Hasta los ateos más recalcitrantes tendrán que reconocer que ningún gobierno del mundo, ni siquiera el de EEUU, crea tantas expectativas a base de intriga como el del Vaticano, con toda esa liturgia de la que es experta la Iglesia de señorones lentos entrando por una puerta y desapareciendo por la otra, campanadas significantes y fumatas negras al cielo de Roma. Hasta el Habemus Papam definitivo -cuya deliberación previa ha tardado históricamente entre tres horas y tres años-, los telediarios del mundo entero tienen sus focos puestos en la Plaza de San Pedro y en la Capilla Sixtina, donde siguen reunidos los 115 hombres más poderosos de la Iglesia Católica Universal, dilucidando no sólo quién de ellos sería el hombre más oportuno para portar en su dedo el anillo del Pescador que ha devuelto Benedicto XVI para volver a llamarse Ratzinger, sino tal vez consultando con el Espíritu Santo qué han de hacer para revigorizar a una institución que podrá presumir de dos milenios de historia pero que no puede hacerlo de un presente abúlico en el que las nuevas generaciones -a menos que sean rebaño pastoreado por el Opus Dei o similares- no se interesan en absoluto por ella.

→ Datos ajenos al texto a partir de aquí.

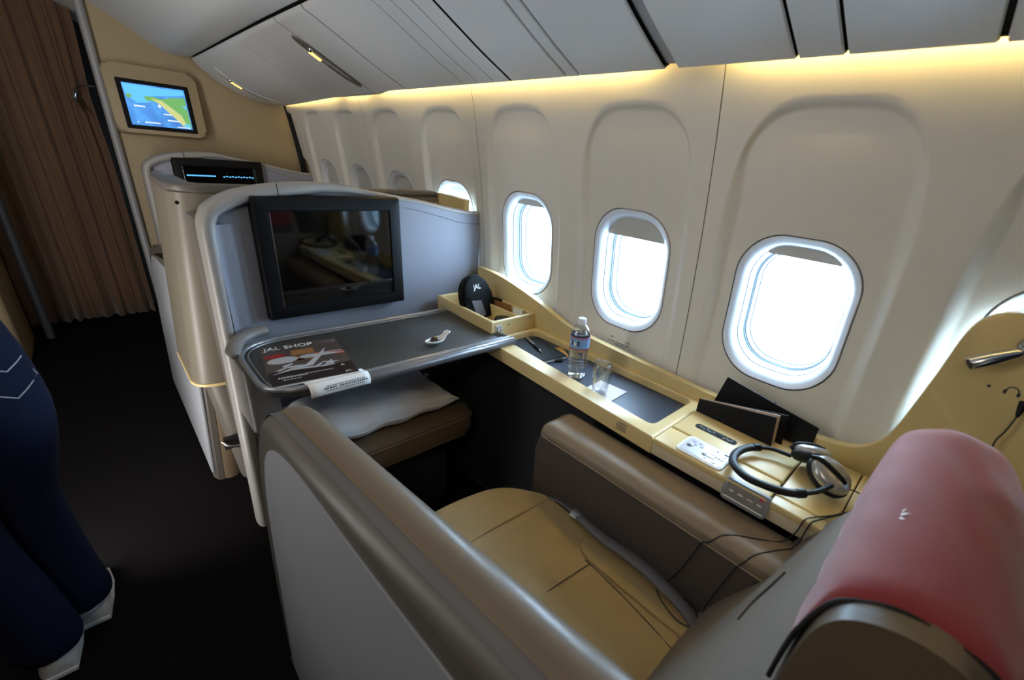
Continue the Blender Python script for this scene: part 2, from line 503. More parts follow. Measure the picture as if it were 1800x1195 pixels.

Por estos lares, las iglesias están llenas de viejas, y donde acaso se oye algo el jolgorio de cierta juventud es porque resuena también la golosina de un paso semanasantero que cuenta con su propio circo, ajeno a los designios de Cristo y el compromiso con los más pobres y volcadísimo con su propio repertorio de florecillas, trabajaderas y cornetas. Pero la Iglesia en sí, que tampoco se ocupó en su momento de reconvertir a aquellos capillitas en cristianos de fe sino que se conformó con que hicieran bulto en sus templos, como los papás en las primeras comuniones o el gentío en los pésames de los entierros, está de capa caída, con escaso ímpetu y nula capacidad conmovedora si no es allí donde los cristianos representan el 75% del total y donde sus pastores tienen, precisa y paradójicamente, menos cuota de poder. Cuántos cristianos de base, a ras de calle, hay en Latinoamérica y en África y, sin embargo, qué pocos cardenales con posibilidades por allí... He oído por la Iglesia que el mundo no está preparado para un Papa negro. Y me ha irritado la hipocresía insufrible de la afirmación. Después de un presidente norteamericano negro que ya va por su segunda legislatura, ¿quién no está preparado para un Papa negro: el mundo o la propia Iglesia? ¡Qué le importó a la Iglesia nunca la preparación del mundo!
Desde los preparativos del cónclave, se están escuchando nombres continuistas que no arreglarían en absoluto el caos de esta Iglesia que, en palabras del propio ex Papa, ahora emérito, es una "barca que hace aguas por todas partes". Y en este proceso desdogmatizador que inicia justamente el Papa más severo con el relativismo moderno sale nuestro cardenal sevillano, Amigo Vallejo, también emérito, y dice que él ya ha acordado con el Espíritu Santo no salir de Papa. Y por aquí se le ríe la gracia.
Toda la potencia intrigante del proceso elector del nuevo Papa es directamente proporcional a la potencia defraudadora si el nuevo Papa sale con más de lo mismo, más incienso y más enroque sobre sí mismo y nulo aperturismo hacia un mundo que, profundamente defraudado con todos los predicadores, está pidiendo a gritos gestos de buena voluntad, amagos directos para la Salvación de los Pobres que prometió Jesucristo. Sólo si lo consiguiera, y empezaran a recuperar la voz tantos intelectuales lúcidos reprimidos por la Santa Madre, la Iglesia empezaría a tener posbilidades de resucitarse a sí misma. Si no, el desgaste o la reconversión en otra cosa es cuestión de tiempo. Al latín le pasó. Que le pregunten al español, o al italiano.